草を食むもたげた頸のその先に天鵞絨の角すと天仰ぐ

くさをはむ もたげたくびのそのさきに
びろうどのつの すと てんあおぐ


牡鹿に行き合った。

友人の家に続くトレイルはほぼ垂直に落ちてくる日差しに晒されて白っぽく、人通りはほとんどない。
靴の下で軽い音を立てる砂利を踏みながら歩いていくと、右手の森から悠々と目の前を横切っていったのは、身体の大きな牡鹿だった。
その大きさに反して角は短い。牡鹿はゆったりとした調子でぱし、ぱしと白い尾っぽを振りながら、先の丸い角を突き出すように首を屈め、道端の草を食べはじめた。私が近づくのもお構いなしで。人に慣れているのだろう、このような深くもない森を行き来して暮らしているのだから。

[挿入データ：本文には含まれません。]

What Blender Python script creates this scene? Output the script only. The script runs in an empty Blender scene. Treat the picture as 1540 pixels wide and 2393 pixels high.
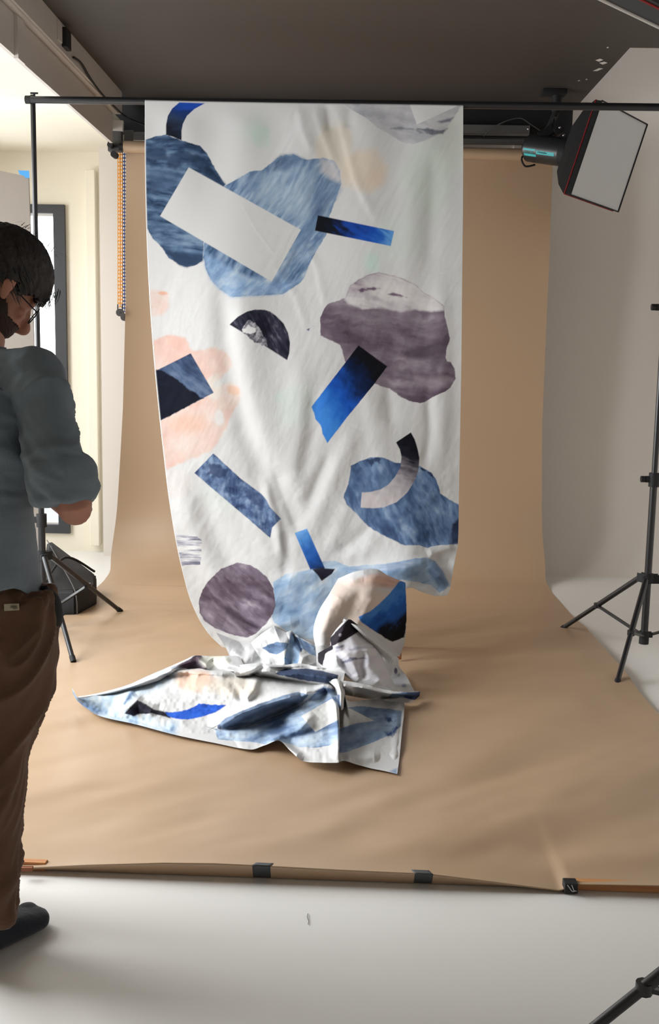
import bpy, bmesh, math, random
import numpy as np
from mathutils import Vector, Matrix
random.seed(7)
C = bpy.context.scene.collection
SC = bpy.context.scene

# ------------------------------------------------------------------ camera
W, H, F = 1540.0, 2393.0, 2500.0
CX, CY = W/2, H/2
CAMH = 1.42
def _n(v): v = np.array(v, float); return v/np.linalg.norm(v)
Yc = _n(((820-CX)/F, -(830-CY)/F, 1))
_D = F*F/367.0
Zc = _n((0.019*_D/F, _D/F, -1)); Zc = _n(Zc - Zc.dot(Yc)*Yc)
Xc = np.cross(Zc, Yc)
R = np.array([Xc, Yc, Zc])                    # camera (right, up, forward) -> world
cam_d = bpy.data.cameras.new('camera'); cam = bpy.data.objects.new('camera', cam_d); C.objects.link(cam)
r_, u_, f_ = R[:, 0], R[:, 1], R[:, 2]
M = Matrix(((r_[0], u_[0], -f_[0], 0), (r_[1], u_[1], -f_[1], 0), (r_[2], u_[2], -f_[2], CAMH), (0, 0, 0, 1)))
cam.matrix_world = M
cam_d.sensor_fit = 'HORIZONTAL'; cam_d.sensor_width = 36; cam_d.lens = 36*F/W
cam_d.clip_start = 0.05
SC.camera = cam

# ------------------------------------------------------------------ light and exposure
SC.view_settings.view_transform = 'Standard'; SC.view_settings.look = 'None'
SC.view_settings.gamma = 1; SC.view_settings.use_curve_mapping = False
SC.view_settings.exposure = 0.0
SC.cycles.use_denoising = True
SC.cycles.max_bounces = 8
wd = bpy.data.worlds.new('sky'); SC.world = wd; wd.use_nodes = True
bg = wd.node_tree.nodes['Background']; bg.inputs[0].default_value = (0.93, 0.97, 1, 1); bg.inputs[1].default_value = 1.3
def area(name, loc, rot, sx, sy, power, col=(1, 1, 1), spread=180):
    l = bpy.data.lights.new(name, 'AREA'); l.shape = 'RECTANGLE'; l.size = sx; l.size_y = sy; l.energy = power; l.color = col
    l.spread = math.radians(spread)
    o = bpy.data.objects.new(name, l); C.objects.link(o); o.location = loc; o.rotation_euler = rot; return o
# daylight through the two big windows of the left wall and the narrow one in the back wall
area('daylight', (-3.12, 3.60, 1.6), (0, math.radians(-60), 0), 2.0, 1.7, 146, (0.96, 0.985, 1.0), 165)
area('daylight', (-3.12, 5.85, 1.6), (0, math.radians(-64), 0), 2.0, 1.6, 80, (0.96, 0.985, 1.0), 165)
area('daylight', (-2.4, 7.72, 1.35), (math.radians(-90), 0, 0), 0.8, 2.1, 26, (0.97, 0.99, 1.0))

# ------------------------------------------------------------------ maths helpers
def ray(px, py):
    px = np.asarray(px, float); py = np.asarray(py, float)
    v = np.stack([(px-CX)/F, -(py-CY)/F, np.ones_like(px)], -1)
    return v @ R.T
def PT(px, py, y):
    d = ray(px, py); t = np.asarray(y)/d[..., 1]
    p = d*t[..., None]; p[..., 2] += CAMH; return p
def FL(px, py, z=0.0):
    d = ray(px, py); t = (np.asarray(z)-CAMH)/d[..., 2]
    p = d*t[..., None]; p[..., 2] += CAMH; return p
def P(px, py, y): return Vector(PT(px, py, y))
def G(px, py, z=0.0): return Vector(FL(px, py, z))
def hash2(i, j, s):
    v = np.sin(i*127.1+j*311.7+s*74.7)*43758.5453
    return v-np.floor(v)
def vn(x, y, s=0):
    i = np.floor(x); j = np.floor(y); a = x-i; b = y-j
    a = a*a*(3-2*a); b = b*b*(3-2*b)
    return (hash2(i, j, s)*(1-a)+hash2(i+1, j, s)*a)*(1-b)+(hash2(i, j+1, s)*(1-a)+hash2(i+1, j+1, s)*a)*b
def fbm(x, y, s=0, o=4):
    r = 0; a = 0.5; t = 0
    for k in range(o):
        r = r+a*vn(x, y, s+k*13.1); t += a; a *= 0.55; x = x*2.03+5.1; y = y*2.03+1.7
    return r/t
def lin(c):
    c = np.asarray(c, float)/255.0
    return np.where(c <= 0.04045, c/12.92, ((c+0.055)/1.055)**2.4)
def s01(x): x = np.clip(x, 0, 1); return x*x*(3-2*x)

# ------------------------------------------------------------------ mesh helpers
def link(name, me, mat=None, parent=None, smooth=False):
    o = bpy.data.objects.new(name, me); C.objects.link(o)
    if mat is not None: me.materials.append(mat)
    if parent is not None: o.parent = parent
    if smooth:
        me.polygons.foreach_set('use_smooth', [True]*len(me.polygons))
    return o
def np_mesh(name, verts, quads):
    me = bpy.data.meshes.new(name)
    verts = np.asarray(verts, np.float32).reshape(-1, 3); quads = np.asarray(quads, np.int32).reshape(-1, 4)
    me.vertices.add(len(verts)); me.vertices.foreach_set('co', verts.ravel())
    me.loops.add(quads.size); me.loops.foreach_set('vertex_index', quads.ravel())
    me.polygons.add(len(quads)); me.polygons.foreach_set('loop_start', np.arange(0, quads.size, 4, dtype=np.int32))
    me.update(calc_edges=True); me.validate(); return me
def grid_quads(nv, nu, off=0):
    i = np.arange((nv-1)*nu).reshape(nv-1, nu)[:, :-1].ravel()+off
    return np.stack([i, i+1, i+nu+1, i+nu], -1)
def obj(name, bm, mat=None, parent=None, smooth=False):
    me = bpy.data.meshes.new(name); bmesh.ops.recalc_face_normals(bm, faces=bm.faces[:]); bm.to_mesh(me); bm.free()
    o = link(name, me, mat, parent, smooth)
    if smooth and hasattr(me, 'set_sharp_from_angle'): me.set_sharp_from_angle(angle=math.radians(40))
    return o
def box(bm, lo, hi, bev=0.0):
    g = bmesh.ops.create_cube(bm, size=1); vs = g['verts']
    for v in vs:
        v.co = Vector([(lo[k]+hi[k])/2+v.co[k]*(hi[k]-lo[k]) for k in range(3)])
    if bev:
        es = list({e for v in vs for e in v.link_edges})
        bmesh.ops.bevel(bm, geom=es, offset=bev, segments=2, affect='EDGES', profile=0.6)
    return bm
def tube(bm, a, b, r0, r1=None, n=14, cap=True):
    a = Vector(a); b = Vector(b); d = b-a; L = d.length
    if L < 1e-6: return
    m = Matrix.Translation((a+b)/2) @ d.to_track_quat('Z', 'Y').to_matrix().to_4x4()
    bmesh.ops.create_cone(bm, cap_ends=cap, segments=n, radius1=r0, radius2=r0 if r1 is None else r1, depth=L, matrix=m)
def obox(bm, a, b, w, h, up=(0, 0, 1), bev=0.0):
    """a bar of rectangular section from a to b"""
    a = Vector(a); b = Vector(b); d = (b-a); L = d.length; z = d.normalized()
    u = Vector(up); x = u.cross(z)
    if x.length < 1e-4: x = Vector((1, 0, 0)).cross(z)
    x.normalize(); y = z.cross(x)
    m = Matrix(((x.x, y.x, z.x, 0), (x.y, y.y, z.y, 0), (x.z, y.z, z.z, 0), (0, 0, 0, 1)))
    g = bmesh.ops.create_cube(bm, size=1); vs = g['verts']
    for v in vs: v.co = (a+b)/2+m.to_3x3() @ Vector((v.co.x*w, v.co.y*h, v.co.z*L))
    if bev:
        es = list({e for v in vs for e in v.link_edges})
        bmesh.ops.bevel(bm, geom=es, offset=bev, segments=2, affect='EDGES')
def wire(name, pts, r, mat, parent=None, n=8):
    """a smooth round cord through the points, as a mesh"""
    pts = [Vector(p) for p in pts]; out = []
    for i in range(len(pts)-1):
        p0 = pts[max(i-1, 0)]; p1 = pts[i]; p2 = pts[i+1]; p3 = pts[min(i+2, len(pts)-1)]
        for k in range(8):
            t = k/8
            out.append(0.5*((2*p1)+(p2-p0)*t+(2*p0-5*p1+4*p2-p3)*t*t+(3*p1-p0-3*p2+p3)*t**3))
    out.append(pts[-1]); V = []; 
    for i, p in enumerate(out):
        d = (out[min(i+1, len(out)-1)]-out[max(i-1, 0)]).normalized()
        a = d.cross(Vector((0.3, 0.2, 0.9))).normalized(); b = d.cross(a)
        for k in range(n):
            t = 2*math.pi*k/n; V.append(p+(a*math.cos(t)+b*math.sin(t))*r)
    Q = []
    for i in range(len(out)-1):
        for k in range(n):
            Q.append((i*n+k, i*n+(k+1) % n, (i+1)*n+(k+1) % n, (i+1)*n+k))
    me = bpy.data.meshes.new(name); me.from_pydata([tuple(v) for v in V], [], Q+[tuple(range(n))[::-1], tuple(range(len(V)-n, len(V)))]); me.update()
    return link(name, me, mat, parent, True)
def thing(name, label, cat, loc=(0, 0, 0), group=None):
    o = bpy.data.objects.new(name, None); C.objects.link(o); o.location = loc; o.empty_display_size = 0.1
    o['label'] = label; o['category'] = cat
    if group: o['group'] = group
    return o
def adopt(root, *kids):
    """parent keeps the children where they are (their meshes are in world coordinates)"""
    for k in kids:
        k.parent = root; k.matrix_parent_inverse = Matrix.Translation(-Vector(root.location))
def tag(o, label, cat, group=None):
    o['label'] = label; o['category'] = cat
    if group: o['group'] = group
    return o
def struct(o): o['kind'] = 'structure'; return o

# ------------------------------------------------------------------ materials
def mat(name, col, rough=0.6, metal=0.0, var=0.06, scale=6.0, bump=0.0, bscale=80.0, spec=0.5, sheen=0.0, emit=None, trans=0.0):
    m = bpy.data.materials.new(name); m.use_nodes = True; nt = m.node_tree; b = nt.nodes['Principled BSDF']
    c = lin(col)
    tc = nt.nodes.new('ShaderNodeTexCoord'); nz = nt.nodes.new('ShaderNodeTexNoise'); nz.inputs['Scale'].default_value = scale; nz.inputs['Detail'].default_value = 5
    nt.links.new(tc.outputs['Object'], nz.inputs['Vector'])
    mx = nt.nodes.new('ShaderNodeMix'); mx.data_type = 'RGBA'
    mx.inputs[6].default_value = (*np.clip(c*(1-var), 0, 1), 1); mx.inputs[7].default_value = (*np.clip(c*(1+var), 0, 1), 1)
    nt.links.new(nz.outputs['Fac'], mx.inputs[0]); nt.links.new(mx.outputs[2], b.inputs['Base Color'])
    b.inputs['Roughness'].default_value = rough; b.inputs['Metallic'].default_value = metal
    b.inputs['Specular IOR Level'].default_value = spec
    b.inputs['Sheen Weight'].default_value = sheen
    if trans: b.inputs['Transmission Weight'].default_value = trans
    if bump:
        n2 = nt.nodes.new('ShaderNodeTexNoise'); n2.inputs['Scale'].default_value = bscale; n2.inputs['Detail'].default_value = 3
        nt.links.new(tc.outputs['Object'], n2.inputs['Vector'])
        bp = nt.nodes.new('ShaderNodeBump'); bp.inputs['Strength'].default_value = bump; bp.inputs['Distance'].default_value = 0.004
        nt.links.new(n2.outputs['Fac'], bp.inputs['Height']); nt.links.new(bp.outputs['Normal'], b.inputs['Normal'])
    return m
def wood(name, c0, c1, scale=(2, 30, 30)):
    m = mat(name, c0, 0.55); nt = m.node_tree; b = nt.nodes['Principled BSDF']
    tc = nt.nodes.new('ShaderNodeTexCoord'); mp = nt.nodes.new('ShaderNodeMapping'); mp.inputs['Scale'].default_value = scale
    nz = nt.nodes.new('ShaderNodeTexNoise'); nz.inputs['Scale'].default_value = 2; nz.inputs['Detail'].default_value = 6
    cr = nt.nodes.new('ShaderNodeValToRGB'); cr.color_ramp.elements[0].position = .35; cr.color_ramp.elements[1].position = .65
    cr.color_ramp.elements[0].color = (*lin(c0), 1); cr.color_ramp.elements[1].color = (*lin(c1), 1)
    nt.links.new(tc.outputs['Object'], mp.inputs[0]); nt.links.new(mp.outputs[0], nz.inputs['Vector']); nt.links.new(nz.outputs['Fac'], cr.inputs[0]); nt.links.new(cr.outputs[0], b.inputs['Base Color'])
    return m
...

歩をゆるめて、そうっと距離をつめた。食事の邪魔はしたくないのだけれど、もう少しだけ近くで見たい。砂利の音をうるさく感じた。
と、牡鹿がつと頭を上げた。背筋を伸ばし、しゃんと立つ。角は天を仰ぎ、それを覆う産毛が光って天鵞絨びろうどのように見えた。

美しいな、
飼い犬や飼い猫にはない、人慣れしているようでも完全には解くことのない緊張感を、そう感じたのだろうか。

牡鹿はふいと向き直り、出てきたときと同じように白い砂利道を横切って、森の側の茂みで食事を続けた。
私は軽い音に戻った砂利を鳴らしながら、トレイルを行った。